In one, the buildings ahead were clear and full of color. In the other, taken four days before, even a trained eye couldn’t make them out through a heavy layer of gray smoke that blew in from three concurrent wildfires in Southern California.

Henson, along with U.S. Rep. Dina Titus, D-Nev., and officials from the Desert Research Institute and Western Regional Climate Center, displayed the images Monday while celebrating a $1 million grant that will help Nevadans get faster, more precise information about what to expect from nearby wildfires.

“What these two images remind us is that wildfire smoke knows no boundaries,” Henson said. “A fire burning hundreds of miles away can darken our skies and threaten our health within a number of days. This project is Nevada and DRI’s response to that challenge.”

The project will allow researchers to vastly improve current modeling by coupling on-the-ground observations that agencies already have with data from NASA satellites, experts said.

In an age of uncontrolled wildfire, better predictions are a boon to public health, especially in the Las Vegas Valley, which ranked 12th for the worst air quality of any metro area in the country last year, according to the American Lung Association.

“Wildfire itself is not going away,” said Tim Brown, director of the Western Regional Climate Center. “It’s been here for a very long time, but what we can do is mitigate the impacts of that on communities.”

Titus: ‘Climate deniers’ in Congress pushed back

The money funding this project, Titus said, comes from an appropriations request she carried forward this year. With a Republican majority that is often skeptical about climate science and the Trump administration’s push to reel in federal spending, the grant was hard-won, she said.

“It’s very hard to get funding these days,” Titus said.“There are still climate deniers in terms of how this is going to impact increased smoke, increase fire, increased heat, increased costs.

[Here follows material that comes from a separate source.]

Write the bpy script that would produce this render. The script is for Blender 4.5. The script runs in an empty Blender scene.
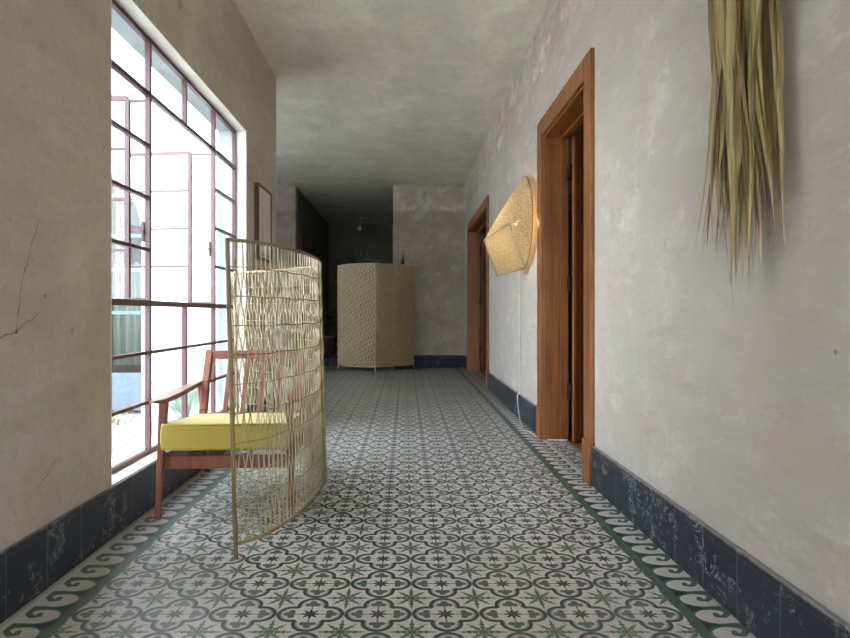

In Congress, you’ve got to convince people that it is a danger and that it is worth funding.”

U.S. Rep. Mark Amodei, Nevada’s lone Republican in Congress, voted in favor of the appropriations bill.

Titus said to think of the money as an investment in the health of Nevadans, rather than as an expenditure.

“When it gets here, DRI, spend it, because we don’t want them to take it back,” Titus added.

Brown, whose center will put the grant to use, said it could be a year or more before Nevadans notice a difference in air quality projections from their local agencies, such as Clark County. For now, his focus is on getting the models right first.

The models that will be created from the partnership with NASA scientists can be applied widely, Brown said.

“Even though our initial focus will be here in Nevada, what gets developed is something that can work with and be utilized, really, in any geographic region,” he said.

Henson said she hopes Clark County can use the models to prepare for wildfire events that leaders are often blindsided by — the impacts of the 2021 Southern California fires shown in the photos being a chief example.

“We’ve had a hard time predicting with a level of certainty that’s helpful to the public how we’re going to be influenced by wildfire,” she said. “There are gaps there in our science. This project that DRI is undertaking is going to help fill a lot of those gaps.”